(「なぜ英語には「伊達メガネ」の訳語が存在しないのか」から続く)
オプテックジャパンの手掛ける「アイヴァン 7285」などの自社ブランドは、日本が世界に誇るメガネ産地・鯖江の技術なしには成り立たない。日本のモノづくりの魅力を世界に発信したいと語る山本社長から見た、産地の今とは。
高級ブランドを支える鯖江の技術
――2017年には、「10 eyevan(テン アイヴァン)」という、アイヴァン 7285よりさらにハイエンドな新レーベルもスタートしました。

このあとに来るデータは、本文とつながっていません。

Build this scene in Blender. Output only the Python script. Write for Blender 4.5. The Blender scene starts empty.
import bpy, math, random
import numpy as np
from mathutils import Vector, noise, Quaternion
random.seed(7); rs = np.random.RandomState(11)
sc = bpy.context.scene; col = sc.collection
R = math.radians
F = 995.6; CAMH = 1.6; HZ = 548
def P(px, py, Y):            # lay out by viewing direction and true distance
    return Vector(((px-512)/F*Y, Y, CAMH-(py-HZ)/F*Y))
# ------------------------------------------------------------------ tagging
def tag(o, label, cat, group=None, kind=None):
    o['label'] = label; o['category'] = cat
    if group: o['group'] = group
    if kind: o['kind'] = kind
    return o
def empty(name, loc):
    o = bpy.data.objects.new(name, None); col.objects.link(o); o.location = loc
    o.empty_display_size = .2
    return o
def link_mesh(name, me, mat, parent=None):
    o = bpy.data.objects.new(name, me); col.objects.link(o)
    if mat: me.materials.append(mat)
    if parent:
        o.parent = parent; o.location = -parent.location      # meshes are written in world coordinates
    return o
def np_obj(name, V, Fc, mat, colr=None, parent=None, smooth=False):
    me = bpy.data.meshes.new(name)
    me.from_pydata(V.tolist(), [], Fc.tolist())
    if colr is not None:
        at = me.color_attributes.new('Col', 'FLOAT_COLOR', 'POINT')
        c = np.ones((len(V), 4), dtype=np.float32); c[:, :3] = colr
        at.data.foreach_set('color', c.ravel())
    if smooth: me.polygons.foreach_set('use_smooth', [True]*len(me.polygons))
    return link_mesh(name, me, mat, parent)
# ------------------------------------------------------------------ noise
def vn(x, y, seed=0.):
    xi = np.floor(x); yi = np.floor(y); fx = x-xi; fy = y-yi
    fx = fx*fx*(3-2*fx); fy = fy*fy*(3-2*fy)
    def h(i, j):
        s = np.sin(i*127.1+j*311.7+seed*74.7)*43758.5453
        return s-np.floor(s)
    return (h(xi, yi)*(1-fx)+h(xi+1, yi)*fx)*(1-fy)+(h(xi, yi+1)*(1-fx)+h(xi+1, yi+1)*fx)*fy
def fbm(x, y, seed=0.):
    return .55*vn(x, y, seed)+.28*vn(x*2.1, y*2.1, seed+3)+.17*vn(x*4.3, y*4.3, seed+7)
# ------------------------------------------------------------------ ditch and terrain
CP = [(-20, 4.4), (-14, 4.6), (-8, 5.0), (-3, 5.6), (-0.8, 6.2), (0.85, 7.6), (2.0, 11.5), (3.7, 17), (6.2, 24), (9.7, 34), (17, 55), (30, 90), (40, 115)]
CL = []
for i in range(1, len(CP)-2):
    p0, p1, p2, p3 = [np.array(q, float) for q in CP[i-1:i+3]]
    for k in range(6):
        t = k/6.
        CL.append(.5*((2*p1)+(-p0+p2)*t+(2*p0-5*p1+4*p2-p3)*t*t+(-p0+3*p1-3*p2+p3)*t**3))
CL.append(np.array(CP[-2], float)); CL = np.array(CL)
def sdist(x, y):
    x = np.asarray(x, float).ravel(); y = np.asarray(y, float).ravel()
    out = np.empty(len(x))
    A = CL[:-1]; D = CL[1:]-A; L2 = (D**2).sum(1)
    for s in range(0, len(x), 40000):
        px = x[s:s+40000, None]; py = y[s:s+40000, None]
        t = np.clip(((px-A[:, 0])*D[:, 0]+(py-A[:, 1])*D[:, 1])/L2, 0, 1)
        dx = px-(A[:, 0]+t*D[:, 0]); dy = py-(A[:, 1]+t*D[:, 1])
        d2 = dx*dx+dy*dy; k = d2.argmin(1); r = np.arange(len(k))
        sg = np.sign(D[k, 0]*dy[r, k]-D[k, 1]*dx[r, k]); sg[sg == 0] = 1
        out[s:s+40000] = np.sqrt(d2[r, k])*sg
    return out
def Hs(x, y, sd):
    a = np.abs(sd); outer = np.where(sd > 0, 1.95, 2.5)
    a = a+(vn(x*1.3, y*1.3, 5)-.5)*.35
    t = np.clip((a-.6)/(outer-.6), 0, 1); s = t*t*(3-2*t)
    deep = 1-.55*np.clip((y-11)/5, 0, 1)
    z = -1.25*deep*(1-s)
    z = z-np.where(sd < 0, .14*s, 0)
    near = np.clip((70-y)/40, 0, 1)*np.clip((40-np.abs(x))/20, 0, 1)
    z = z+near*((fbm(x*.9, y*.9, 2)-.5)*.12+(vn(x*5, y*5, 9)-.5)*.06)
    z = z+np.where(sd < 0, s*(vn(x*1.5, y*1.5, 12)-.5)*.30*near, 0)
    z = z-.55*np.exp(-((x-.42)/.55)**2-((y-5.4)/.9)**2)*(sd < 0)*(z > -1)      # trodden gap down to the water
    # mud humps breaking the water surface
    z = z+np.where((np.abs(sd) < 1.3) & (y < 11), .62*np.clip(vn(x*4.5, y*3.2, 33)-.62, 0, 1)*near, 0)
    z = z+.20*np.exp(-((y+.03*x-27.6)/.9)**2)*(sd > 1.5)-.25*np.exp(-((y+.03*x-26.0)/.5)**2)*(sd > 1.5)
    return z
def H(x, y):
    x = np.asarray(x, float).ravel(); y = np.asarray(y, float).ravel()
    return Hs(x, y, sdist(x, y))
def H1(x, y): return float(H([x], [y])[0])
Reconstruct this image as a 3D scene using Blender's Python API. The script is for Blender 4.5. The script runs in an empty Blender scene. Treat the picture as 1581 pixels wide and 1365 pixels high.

山本 この10 アイヴァンは、細部に徹底的にこだわったモノ作りを行ないました。3年以上の歳月をかけて吟味・考察した、10個のオリジナルパーツでメガネを構成しています。ですから、パーツの一つひとつに語れるバックストーリーがある。この10 アイヴァンはもちろん、アイヴァン 7285も、鯖江の技術なしには成り立ちません。
――やはり高度な技術といえば鯖江なんですね。
山本 はい。タオルの今治やジーンズの児島など日本には世界に誇れる産地がありますが、鯖江を中心とした福井も世界に誇れるメガネの産地です。
もともと鯖江は、増永五左衛門という増永眼鏡の創業者が大阪から福井にメガネ作りの技術を持ち帰り、冬場の農閑期の副業としてメガネを作り始めたことが産地としての始まりです。分業制が特徴で、各工程をいくつもの工房や工場で分担してひとつのメガネを作り上げています。プラスチックの板から枠を切り出すところ、パーツのロウ付けをするところ、フレームを磨くところなど、工程がものすごく細分化されている。一貫生産できる大きな工場もありますが、基本的には分業で、なおかつ工程数も非常に多い。街全体がひとつの工場のような形で発展してきた歴史があります。
――海外における鯖江の知名度や評価はいかがですか。
山本 非常に高く評価されていることを実感します。世界的なファッションブランドのフレームでもメイドインジャパンを謳っているところがありますし、海外のメガネ専業ブランドにおいても、高級ブランドと位置付けられているところの多くは、鯖江で生産しています。
――やはりそれも、技術力の高さゆえでしょうか。
山本 はい。なかでも手作業の多さでしょう。一つのメガネを作るのにかなり職人の手仕事が入っていて、これは他国にはない細やかさです。なおかつ検品も厳しい。パッと見ではわからない傷でも、一度はじいて磨き直しするのが当たり前です。一方で、我々が輸入しているフレームについても傷があるものは返品するんですが、「そんな傷は誰も見ないし、使ったらすぐに傷がつくじゃないか」と本国から言われたりする。この繊細さは、やはり日本人の国民性なのでしょうね。メガネは精密機器のようなものですから、この繊細な感覚を含めて高く評価されています。
――その繊細さは、メガネにも表れるのでしょうか。
山本 もちろんです。たとえばプラスチックフレームでいえば、前枠とテンプル(つる)のつなぎ目となる「合口」と言われる箇所があります。テンプルを開いたとき、このつなぎ目がわからないぐらいピタリと合わさるのは、精度の高さや磨きの丁寧さの賜物です。
――アイヴァンを手掛ける工場は、長いお付き合いなのですか。
山本 そうですね。主力な工場は30年以上お付き合いしているところが多いです。